Monsieur,


je suis bien coupable de ne vous avoir pas remercié de votre aimable et bon souvenir qui vous a fait m’envoyer un magnifique ananas et des bonbons exquis de Châteauroux ; c’est la venue chez moi de votre affreux neveu Arthur qui m’a rappelé votre gracieuseté et mon inqualifiable oubli. Je ne vois qu’un moyen de réparer ma faute, c’est de faire une bonne action à laquelle je vous prierai de m’aider en voulant bien me donner les renseignements nécessaires pour réussir dans le but que je me propose.

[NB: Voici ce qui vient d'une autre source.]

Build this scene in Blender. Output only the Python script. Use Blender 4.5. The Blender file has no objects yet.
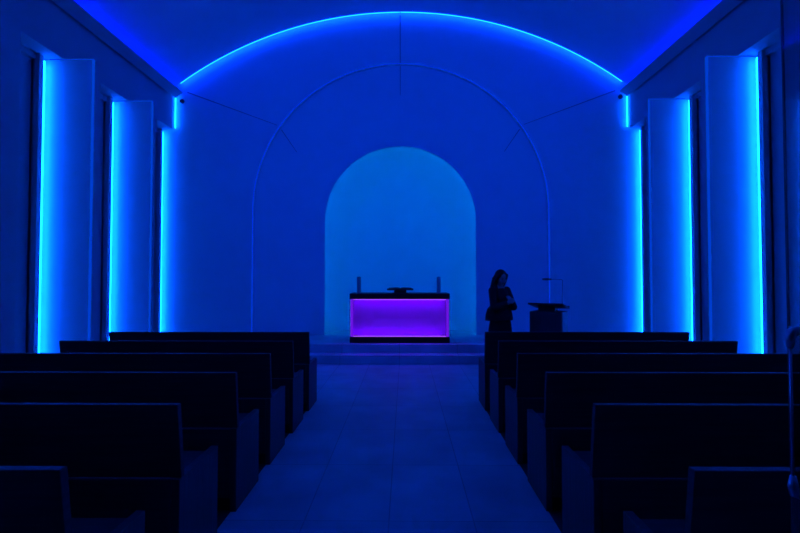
import bpy, bmesh, math, random
from mathutils import Vector, Matrix
random.seed(7)
sc = bpy.context.scene
COL = sc.collection
PI = math.pi

# ------------------------------------------------------------------ camera
cam_d = bpy.data.cameras.new('camera')
cam_d.sensor_width = 36.0
cam_d.lens = 36.0 * 480.0 / 800.0
cam_d.clip_start = 0.02
cam = bpy.data.objects.new('camera', cam_d)
COL.objects.link(cam)
cam.location = (0.1, 0.0, 1.5)
cam.rotation_euler = (PI / 2 + math.atan(12.5 / 480), 0, math.atan(5 / 480))
sc.camera = cam

# ------------------------------------------------------------------ world, exposure
w = bpy.data.worlds.new('night')
sc.world = w
w.use_nodes = True
w.node_tree.nodes['Background'].inputs[0].default_value = (0.0, 0.01, 0.06, 1)
w.node_tree.nodes['Background'].inputs[1].default_value = 0.05
sc.view_settings.view_transform = 'Standard'
sc.view_settings.look = 'None'
sc.view_settings.exposure = 0.0
sc.view_settings.gamma = 1.0
sc.view_settings.use_curve_mapping = False

# strengths of the lamps of the room (radiance of the light strips)
BLUE = (0.0008, 0.078, 1.0)       # wall strips
ARCH = (0.0008, 0.038, 1.0)       # strip along the vault
DEEP = (0.0, 0.003, 1.0)           # cove above the cornice
CYAN = (0.0, 0.22, 1.0)           # niche
VIOLET = (0.125, 0.0, 1.0)         # altar
S_PANEL, S_TALL, S_SHORT, S_ARCH = 41.0, 41.0, 28.0, 25.0
S_COVE, S_NICHE, S_ALTAR = 19.0, 14.5, 50.0
SPOT_W, SPOT_C = 400.0, (0.0, 0.045, 1.0)   # two added, unseen spotlights that wash the altar end

# ------------------------------------------------------------------ materials
def mat(name, col, rough=0.6, spec=0.3, metal=0.0, noise=0.0, scale=8.0, bump=0.0, stretch=(1, 1, 1)):
    m = bpy.data.materials.new(name)
    m.use_nodes = True
    nt = m.node_tree
    b = nt.nodes['Principled BSDF']
    b.inputs['Roughness'].default_value = rough
    b.inputs['Specular IOR Level'].default_value = spec
    b.inputs['Metallic'].default_value = metal
    b.inputs['Base Color'].default_value = (*col, 1)
    if noise or bump:
        tc = nt.nodes.new('ShaderNodeTexCoord')
        mp = nt.nodes.new('ShaderNodeMapping')
        mp.inputs['Scale'].default_value = stretch
        nz = nt.nodes.new('ShaderNodeTexNoise')
        nz.inputs['Scale'].default_value = scale
        nz.inputs['Detail'].default_value = 5
        nt.links.new(tc.outputs['Object'], mp.inputs['Vector'])
        nt.links.new(mp.outputs['Vector'], nz.inputs['Vector'])
        if noise:
            cr = nt.nodes.new('ShaderNodeValToRGB')
            cr.color_ramp.elements[0].position = 0.3
            cr.color_ramp.elements[1].position = 0.7
            cr.color_ramp.elements[0].color = (*[c * (1 - noise) for c in col], 1)
            cr.color_ramp.elements[1].color = (*[min(1, c * (1 + noise)) for c in col], 1)
            nt.links.new(nz.outputs['Fac'], cr.inputs['Fac'])
            nt.links.new(cr.outputs['Color'], b.inputs['Base Color'])
        if bump:
            bp = nt.nodes.new('ShaderNodeBump')
            bp.inputs['Strength'].default_value = bump
            bp.inputs['Distance'].default_value = 0.005
            nt.links.new(nz.outputs['Fac'], bp.inputs['Height'])
            nt.links.new(bp.outputs['Normal'], b.inputs['Normal'])
    return m

def emit(name, col, strength):
    m = bpy.data.materials.new(name)
    m.use_nodes = True
    nt = m.node_tree
    nt.nodes.remove(nt.nodes['Principled BSDF'])
    e = nt.nodes.new('ShaderNodeEmission')
    e.inputs[0].default_value = (*col, 1)
    e.inputs[1].default_value = strength
    nt.links.new(e.outputs[0], nt.nodes['Material Output'].inputs['Surface'])
    return m

def tile_mat(name, col, joint, tw, th, shift_y=0.0, rough=0.6, mortar=0.005):
    """large stone tiles laid in a straight grid, object coordinates in metres"""
    m = mat(name, col, rough, 0.2)
    nt = m.node_tree
    b = nt.nodes['Principled BSDF']
    tc = nt.nodes.new('ShaderNodeTexCoord')
    mp = nt.nodes.new('ShaderNodeMapping')
    mp.inputs['Location'].default_value = (0, shift_y, 0)
    br = nt.nodes.new('ShaderNodeTexBrick')
    br.offset = 0.0
    br.squash = 1.0
    br.inputs['Scale'].default_value = 1.0
    br.inputs['Brick Width'].default_value = tw
    br.inputs['Row Height'].default_value = th
    br.inputs['Mortar Size'].default_value = mortar
    br.inputs['Mortar Smooth'].default_value = 0.2
    br.inputs['Bias'].default_value = 0.0
    br.inputs['Color1'].default_value = (*[c * 0.93 for c in col], 1)
    br.inputs['Color2'].default_value = (*[c * 1.06 for c in col], 1)
    br.inputs['Mortar'].default_value = (*joint, 1)
    nz = nt.nodes.new('ShaderNodeTexNoise')
    nz.inputs['Scale'].default_value = 2.2
    nz.inputs['Detail'].default_value = 6
    mr = nt.nodes.new('ShaderNodeMapRange')
    mr.inputs['From Min'].default_value = 0.3
    mr.inputs['From Max'].default_value = 0.7
    mr.inputs['To Min'].default_value = 0.82
    mr.inputs['To Max'].default_value = 1.12
    mx = nt.nodes.new('ShaderNodeMix')
    mx.data_type = 'RGBA'
    mx.blend_type = 'MULTIPLY'
    mx.inputs[0].default_value = 1.0
    cmb = nt.nodes.new('ShaderNodeCombineColor')
    L = nt.links.new
    L(tc.outputs['Object'], mp.inputs['Vector'])
    L(mp.outputs['Vector'], br.inputs['Vector'])
    L(tc.outputs['Object'], nz.inputs['Vector'])
    L(nz.outputs['Fac'], mr.inputs['Value'])
    for k in range(3):
        L(mr.outputs['Result'], cmb.inputs[k])
    L(br.outputs['Color'], mx.inputs[6])
    L(cmb.outputs['Color'], mx.inputs[7])
    L(mx.outputs[2], b.inputs['Base Color'])
    return m

def glass(name, tint, gloss=0.12, rough=0.02):
    m = bpy.data.materials.new(name)
    m.use_nodes = True
    nt = m.node_tree
    nt.nodes.remove(nt.nodes['Principled BSDF'])
    t = nt.nodes.new('ShaderNodeBsdfTransparent')
    t.inputs[0].default_value = (*tint, 1)
    g = nt.nodes.new('ShaderNodeBsdfGlossy')
    g.inputs['Roughness'].default_value = rough
    g.inputs[0].default_value = (0.9, 0.9, 0.9, 1)
    mx = nt.nodes.new('ShaderNodeMixShader')
    mx.inputs[0].default_value = gloss
    nt.links.new(t.outputs[0], mx.inputs[1])
    nt.links.new(g.outputs[0], mx.inputs[2])
    nt.links.new(mx.outputs[0], nt.nodes['Material Output'].inputs['Surface'])
    return m

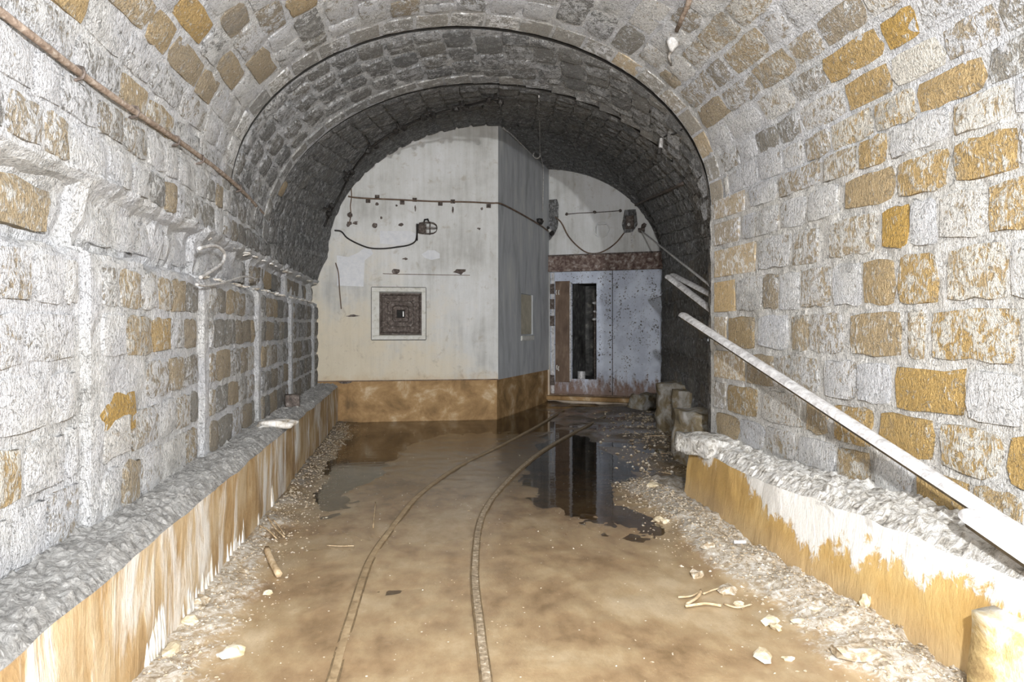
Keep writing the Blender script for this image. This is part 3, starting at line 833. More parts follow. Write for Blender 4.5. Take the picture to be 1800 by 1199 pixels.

Il doit y avoir à Châteauroux des malheureux, je les désire en petit nombre afin qu’ils profitent mieux d’une représentation que j’ai le projet et le bien vif désir de voir se réaliser ; ce qu’il me serait agréable de savoir, Monsieur, c’est la possibilité de pouvoir donner cette soirée à Châteauroux même, s’il y a un espèce de théâtre ou au moins une salle de concert propice à cette bonne œuvre ; je crois qu’une affiche annonçant une représentation donnée au bénéfice des pauvres de Châteauroux serait accueillie favorablement par les châteaux ( ?) environnants et par la bourgeoisie de votre ville.

J’espère, Monsieur, que vous croirez au bonheur vrai que j’éprouve toujours quand il se présente à moi l’occasion de faire du bien et que vous voudrez me répondre le plus tôt qu’il vous sera possible si chance il y a de pouvoir sortir pour quelques jours au moins des familles de la misère.

Veuillez agréer, Monsieur, l’assurance de mes sentiments les plus respectueux et les plus dévoués.